DDR For Pentium III - VIA's Apollo Pro 266 Chipset

Test Board

Our Apollo Pro 266 test candidate was Gigabyte's brand new GA-6RX Socket370 motherboard, which is a very well equipped tweaker platform. Besides Gigabyte's well-known Dual-BIOS feature for safe FLASH-procedures, 5 PCI-slots, 1 AMR-slot, 4 DDR-DIMM slots, Creative's CT5880 onboard sound, ATA100-support, Promise's onboard ATA100 RAID0/1 chip, four USB-ports and more, it also offers all overclocking features from FSB-tweaking to Vcore adjustments either in its BIOS-setup or on the board with dipswitches.

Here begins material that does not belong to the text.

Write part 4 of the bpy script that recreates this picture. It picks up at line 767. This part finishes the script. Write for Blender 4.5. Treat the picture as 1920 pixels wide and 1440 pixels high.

We decided to put it up against a motherboard with i815 chipset, which resembles the most sensible solution for Pentium III 'Coppermine' processors to date. Of course our reference board Asus CUSL2 was used for that.

Expectations

Well, of course we would like to see the VIA Apollo Pro 266 board smoking the i815-platform due to its superior memory bandwidth, but we know how little Pentium III was able to benefit from RDRAM and thus we don't expect much of an advance over Intel's PC133-memory chipset solution i815. Due to the fact that DDR-SDRAM doesn't have the high latency penalty of RDRAM, we at least don't expect a performance drop vs. i815, such as we had seen it with i820 and i840 before.